Counterfeit Wine is any wine which is different that it purports to be by its label, including:
Wrong or misstated origin, varietal or blend, or vintage as put forth by the producer or bottler
A Recreated counterfeit that is expressly made by a counterfeiter to look like another wine that was once made
A Unicorn wine, which is made by a counterfeiter to look like a fine and rare wine that was in fact never made by the producer due to size, vintage, vineyard or some other detail or combinations thereof (Ponsot Clos St Denis prior to 1982. Marey Monge DRC bottlings prior to the mid 1960’s…)
IP Infringement as we see all over Asia where Penfolds is sold as “Penfiods” and Petrus become “Pacurs”…
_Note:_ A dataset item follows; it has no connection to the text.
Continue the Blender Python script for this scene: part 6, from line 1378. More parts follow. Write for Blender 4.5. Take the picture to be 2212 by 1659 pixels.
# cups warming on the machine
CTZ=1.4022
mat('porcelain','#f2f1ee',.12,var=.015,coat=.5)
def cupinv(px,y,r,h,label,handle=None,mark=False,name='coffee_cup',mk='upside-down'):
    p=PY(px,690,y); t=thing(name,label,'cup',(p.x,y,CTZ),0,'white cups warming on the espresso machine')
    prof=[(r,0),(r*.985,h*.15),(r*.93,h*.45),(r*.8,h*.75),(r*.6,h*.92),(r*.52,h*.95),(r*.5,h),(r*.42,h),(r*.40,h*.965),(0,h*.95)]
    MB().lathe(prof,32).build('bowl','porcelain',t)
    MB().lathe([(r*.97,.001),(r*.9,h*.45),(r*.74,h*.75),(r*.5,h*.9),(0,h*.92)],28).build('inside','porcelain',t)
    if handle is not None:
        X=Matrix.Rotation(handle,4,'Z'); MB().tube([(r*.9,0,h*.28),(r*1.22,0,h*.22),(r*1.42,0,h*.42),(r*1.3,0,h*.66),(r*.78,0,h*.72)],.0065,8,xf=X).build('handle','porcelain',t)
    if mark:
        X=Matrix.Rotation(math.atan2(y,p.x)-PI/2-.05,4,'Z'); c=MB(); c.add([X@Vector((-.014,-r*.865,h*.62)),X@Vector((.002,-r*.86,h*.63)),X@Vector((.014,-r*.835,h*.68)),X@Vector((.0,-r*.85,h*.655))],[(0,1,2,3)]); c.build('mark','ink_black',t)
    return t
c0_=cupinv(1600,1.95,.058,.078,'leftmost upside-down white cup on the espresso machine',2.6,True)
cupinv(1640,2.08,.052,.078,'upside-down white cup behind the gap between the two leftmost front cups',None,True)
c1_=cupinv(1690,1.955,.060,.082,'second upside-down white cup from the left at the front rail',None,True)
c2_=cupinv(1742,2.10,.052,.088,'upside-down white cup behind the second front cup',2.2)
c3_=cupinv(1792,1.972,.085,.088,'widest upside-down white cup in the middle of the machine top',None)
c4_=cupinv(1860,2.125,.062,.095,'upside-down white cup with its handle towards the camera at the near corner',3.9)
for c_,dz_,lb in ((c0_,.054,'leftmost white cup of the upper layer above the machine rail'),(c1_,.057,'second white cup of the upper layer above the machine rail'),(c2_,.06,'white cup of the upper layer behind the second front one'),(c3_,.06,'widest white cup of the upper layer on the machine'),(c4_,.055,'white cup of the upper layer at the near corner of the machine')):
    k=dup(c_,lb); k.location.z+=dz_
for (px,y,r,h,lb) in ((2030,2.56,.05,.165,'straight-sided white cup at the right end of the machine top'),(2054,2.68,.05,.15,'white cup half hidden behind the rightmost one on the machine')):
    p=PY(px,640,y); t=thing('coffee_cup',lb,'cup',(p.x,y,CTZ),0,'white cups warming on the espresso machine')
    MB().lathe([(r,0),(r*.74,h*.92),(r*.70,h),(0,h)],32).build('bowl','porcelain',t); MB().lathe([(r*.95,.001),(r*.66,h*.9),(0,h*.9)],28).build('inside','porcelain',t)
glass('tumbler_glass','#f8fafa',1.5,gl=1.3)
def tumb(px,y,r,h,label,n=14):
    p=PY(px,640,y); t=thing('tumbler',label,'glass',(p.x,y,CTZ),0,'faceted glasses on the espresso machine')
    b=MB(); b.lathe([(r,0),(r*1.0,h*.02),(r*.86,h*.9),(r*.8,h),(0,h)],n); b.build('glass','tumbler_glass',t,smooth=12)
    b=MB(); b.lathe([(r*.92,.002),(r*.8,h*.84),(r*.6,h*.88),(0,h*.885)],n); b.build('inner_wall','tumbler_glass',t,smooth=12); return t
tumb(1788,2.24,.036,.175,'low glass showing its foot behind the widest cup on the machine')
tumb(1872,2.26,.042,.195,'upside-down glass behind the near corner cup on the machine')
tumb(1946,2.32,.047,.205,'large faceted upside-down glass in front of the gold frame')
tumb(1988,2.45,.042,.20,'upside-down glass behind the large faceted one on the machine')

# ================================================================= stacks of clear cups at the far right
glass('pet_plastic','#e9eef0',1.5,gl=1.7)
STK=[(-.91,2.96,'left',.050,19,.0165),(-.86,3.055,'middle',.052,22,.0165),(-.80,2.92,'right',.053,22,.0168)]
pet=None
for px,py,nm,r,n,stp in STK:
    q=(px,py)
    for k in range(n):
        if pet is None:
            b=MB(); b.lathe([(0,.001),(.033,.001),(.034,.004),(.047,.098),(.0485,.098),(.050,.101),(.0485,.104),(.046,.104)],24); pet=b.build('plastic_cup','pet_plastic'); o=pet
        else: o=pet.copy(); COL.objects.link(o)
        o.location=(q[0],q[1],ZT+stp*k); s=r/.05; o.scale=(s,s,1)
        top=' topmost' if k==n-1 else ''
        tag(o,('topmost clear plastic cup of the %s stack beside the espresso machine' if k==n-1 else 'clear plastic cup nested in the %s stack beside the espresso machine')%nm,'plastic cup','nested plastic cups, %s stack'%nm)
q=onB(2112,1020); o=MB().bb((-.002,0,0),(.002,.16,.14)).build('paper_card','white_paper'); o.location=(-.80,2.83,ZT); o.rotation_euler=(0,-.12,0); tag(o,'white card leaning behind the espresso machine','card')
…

Adulteration Bottles that have had additions including: methanol (which killed people in - Bulgaria was it- just last year, and many people in Italy in 1986) diethylene glycol…
Then there are of course all the wines from China that actually contain no grape product at all…
I’m not sure I’d use the word in this case because, in one sense, the wine is what it says it is: the product that that producer intended to be in that bottle. A counterfeit is an imitation, and I’m not sure this is an imitation.
This is quite different from the kind of fraud you specialize in, and it’s worth distinguishing the two types.
I also think it’s overbroad to call an adulterated wine counterfeit or one that has a name similar to a famous name.
I thought it was generally accepted that the percentage of $2.00 wine in China is actually more likely to be counterfeit than even DRC in China, which is somewhat hard to imagine.
The name sounds like durian candy. That’s what i bought at the Hanoi airport. Endless giggles presenting it to unsuspecting in-laws and Barb from accounting.
Leaving wine (and baby formula, and pet food, and dog chews) completely out of it there are so many horror stories about China manufacturing I’d have to learn to touch type to tell them.